All About Trey

Life, Travel, Adventure

The Longest Night

It was the late summer of 1999. I’ve forgotten the exact day. Sort of like how your memory dulls or fades certain painful memories. I could probably go back and figure it out, but I don’t want to.

It was another Saturday night in Naples and I had settled into my usual routine. A quick (and early) dinner at the La Betolla down the hill, and then a couple of movies. My social life in Naples was pretty non-existent. I had picked up “Saving Private Ryan” and “The Matchmaker” for the evening. I knew Saving Private Ryan was going to be tough to get through, so I wanted a light fluffy romantic comedy to go with it and I love Janeane Garofolo.

Saving Private Ryan was good, and tough. And I was about 2/3 of the way through the movie when my phone rang. It was the RM1 who was in charge of the watch at the communication station I worked for. “LT R” He said tentatively. “Yes”, I responded. “I’ve got the results of the 0-4 (LCDR) selection board and I was told to call the Captain when they came in, but I can’t get a hold of him. Are you acting XO?” My XO was on a diving trip in Egypt and as the next senior officer at the command, I was acting XO for the weekend. “Yes” I replied again.

“Who’s on the list?” I asked. There were three of us up for promotion from my command.

“LT J is on the list.”

“That’s all?” I asked.

“Yes sir” he replied.

“I said, okay what section are you looking at? LT J is an LDO. LT A and myself are Fleet Support Officers, there’s a different section for us. Can you find the section that’s titled 1700-Fleet Support Officer.” There was a moment of silence.

“Oh, LT A is on the list.” He said.

“Okay, look farther down the list, it’s alphabetical, do you see my name?”

“No, sir. I’m sorry sir.”

“Well RM1 X, I’m probably going to hate you for a very long time, but please don’t take it personally.” I tried to joke.

After I put the phone down, I turned back to the movie. I didn’t want to think about what this meant. It was too much to think about. I was probably in a bit of shock, or denial, or whatever you want to call it. So I turned back to the movie. Big mistake.

As the movie progressed, I started to cry. In jags. Between the movie and the realization that my Naval career was over, I pretty much lost it. My emotions were all over the place and I cried.

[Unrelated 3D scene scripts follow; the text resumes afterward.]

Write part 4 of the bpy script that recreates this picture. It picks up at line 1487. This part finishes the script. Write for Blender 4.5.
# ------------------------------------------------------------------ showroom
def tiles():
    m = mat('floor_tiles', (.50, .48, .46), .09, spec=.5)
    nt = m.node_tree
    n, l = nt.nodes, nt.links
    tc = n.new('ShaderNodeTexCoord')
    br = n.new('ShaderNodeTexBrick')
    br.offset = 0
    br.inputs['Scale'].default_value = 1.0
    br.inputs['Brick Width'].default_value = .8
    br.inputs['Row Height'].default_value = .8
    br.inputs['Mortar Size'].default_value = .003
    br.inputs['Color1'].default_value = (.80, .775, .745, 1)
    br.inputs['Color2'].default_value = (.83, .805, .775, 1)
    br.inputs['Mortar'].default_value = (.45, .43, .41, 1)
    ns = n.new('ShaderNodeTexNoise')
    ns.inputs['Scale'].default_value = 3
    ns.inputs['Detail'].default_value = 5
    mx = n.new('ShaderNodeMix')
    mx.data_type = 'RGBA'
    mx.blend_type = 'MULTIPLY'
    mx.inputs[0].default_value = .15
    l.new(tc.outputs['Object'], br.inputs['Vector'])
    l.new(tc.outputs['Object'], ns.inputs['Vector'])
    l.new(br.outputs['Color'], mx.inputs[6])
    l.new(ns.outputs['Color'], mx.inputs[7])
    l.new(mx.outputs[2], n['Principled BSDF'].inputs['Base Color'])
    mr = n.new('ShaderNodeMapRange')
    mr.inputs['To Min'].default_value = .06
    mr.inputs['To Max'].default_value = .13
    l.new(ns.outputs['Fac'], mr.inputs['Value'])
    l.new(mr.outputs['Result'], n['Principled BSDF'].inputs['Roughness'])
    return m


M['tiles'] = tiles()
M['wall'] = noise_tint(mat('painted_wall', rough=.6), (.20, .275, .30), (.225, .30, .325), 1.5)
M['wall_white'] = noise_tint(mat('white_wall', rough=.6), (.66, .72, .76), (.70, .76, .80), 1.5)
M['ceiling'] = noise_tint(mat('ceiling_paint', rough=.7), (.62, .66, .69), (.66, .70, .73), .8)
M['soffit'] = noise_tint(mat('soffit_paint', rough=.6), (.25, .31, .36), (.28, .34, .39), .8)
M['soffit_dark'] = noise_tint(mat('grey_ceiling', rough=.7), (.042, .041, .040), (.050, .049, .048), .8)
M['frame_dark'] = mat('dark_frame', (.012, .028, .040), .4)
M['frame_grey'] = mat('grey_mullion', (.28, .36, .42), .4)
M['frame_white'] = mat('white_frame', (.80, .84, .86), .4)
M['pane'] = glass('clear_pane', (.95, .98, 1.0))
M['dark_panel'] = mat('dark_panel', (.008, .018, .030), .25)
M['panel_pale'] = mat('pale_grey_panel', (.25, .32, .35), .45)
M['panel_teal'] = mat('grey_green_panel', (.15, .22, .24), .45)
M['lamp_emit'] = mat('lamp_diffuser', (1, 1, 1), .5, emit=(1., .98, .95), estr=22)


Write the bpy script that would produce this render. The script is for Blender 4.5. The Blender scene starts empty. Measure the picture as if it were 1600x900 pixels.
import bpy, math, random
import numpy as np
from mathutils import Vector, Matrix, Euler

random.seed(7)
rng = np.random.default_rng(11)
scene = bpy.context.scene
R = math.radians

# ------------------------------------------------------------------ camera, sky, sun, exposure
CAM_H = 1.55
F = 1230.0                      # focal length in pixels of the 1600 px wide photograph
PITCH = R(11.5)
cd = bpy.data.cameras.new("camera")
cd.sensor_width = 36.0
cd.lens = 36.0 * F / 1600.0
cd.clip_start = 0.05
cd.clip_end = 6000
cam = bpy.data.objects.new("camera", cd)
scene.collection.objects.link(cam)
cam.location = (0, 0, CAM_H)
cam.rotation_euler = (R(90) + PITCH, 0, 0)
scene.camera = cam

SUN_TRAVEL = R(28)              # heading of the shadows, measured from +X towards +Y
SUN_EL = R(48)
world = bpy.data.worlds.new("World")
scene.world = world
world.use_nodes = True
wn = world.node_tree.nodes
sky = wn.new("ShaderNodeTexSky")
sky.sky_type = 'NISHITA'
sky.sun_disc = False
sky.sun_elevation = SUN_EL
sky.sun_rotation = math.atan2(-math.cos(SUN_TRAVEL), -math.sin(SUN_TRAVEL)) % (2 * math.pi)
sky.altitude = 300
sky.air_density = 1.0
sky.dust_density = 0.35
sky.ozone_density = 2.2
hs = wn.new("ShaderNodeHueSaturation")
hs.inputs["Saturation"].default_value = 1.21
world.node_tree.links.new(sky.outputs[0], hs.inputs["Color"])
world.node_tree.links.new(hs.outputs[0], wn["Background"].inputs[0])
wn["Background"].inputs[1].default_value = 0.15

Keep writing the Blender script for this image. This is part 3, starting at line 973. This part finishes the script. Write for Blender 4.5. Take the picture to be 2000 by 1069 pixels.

It’s hard to describe the impact, or the feeling, or the thoughts going through my head. I was watching a very patriotic and inspiring movie that really spoke to the feelings, desires, hopes, and dreams of those who serve in the military. It spoke of a certain comradiery and fellowship that exists in the military. The feeling that you’re a small but important part of team trying to achieve something good, something better than yourself, something important, something for your country. And I realized that anything sort of resembling that was no longer going to be a part of my life. I had spent almost 15 years of my life in the Navy (if you include the Naval Academy) and now I was essentially getting kicked out. I had devoted my entire adult life in the Navy. And now I was being told that I wasn’t good enough. And it hurt. Looking back now I can realize that I had made my professional life, my whole life. So while this was just a repudiation of my professional life, it really felt like a judgement against me as a person.

The movie ended and I stopped crying after awhile. It was late, but I couldn’t sleep. My mind, and my emotions, were on hyper drive. But I didn’t want to think about it any more, about what it meant, about what I needed to do next, and on and on and on. I needed something to take my mind off everything. So I popped in the second movie.

It was cute and funny and I sort of paid attention to it. It became background music or noise or whatever to all of the conversations in my head. I couldn’t really block them out completely so I would dive in and climb out of the various thoughts in my head while I watched the movie. Late in the film, there’s a scene where the guy opposite Janeane is trying to explain why he did something, and he said, “Sometimes the easy way out is the right way out. Sometimes the easy way out is the right way out.”

The phrase rang though my head. I could fight to stay in. I could see if I got selected on my second look, or I could take this opportunity to get out. I liked the Navy. I got to do a lot of great stuff and meet some great people. But I had also come to distrust the system a bit. I was tired of type A abusive leaders who thought you could win an argument by yelling the loudest. And I was also tired of not having a life. Between the time on the ship, my first shore tour where I got my MA as well as did the Navy War College, I had poured all of my energy, all of my focus, all of me into being the picture perfect Naval Officer. And I was not picture perfect, or even close.

Sometimes the easy way out is the right way out.

I knew I was gay by this time. I was on the tail end of the denial process, but it was coming to an abrupt end soon. I had put any social life, any sex life, on hold to pursue my career. And now that career was over. I knew that if I didn’t figure out a way to balance a professional life with a real personal life, that I was going to be missing something important, something crucial, in my life.

So I made the decision to not fight it, to get out of the Navy, to figure out who I was supposed to be. Or atleast start down that path a bit more honestly, and openly.

Sometimes the easy way out is the right way out.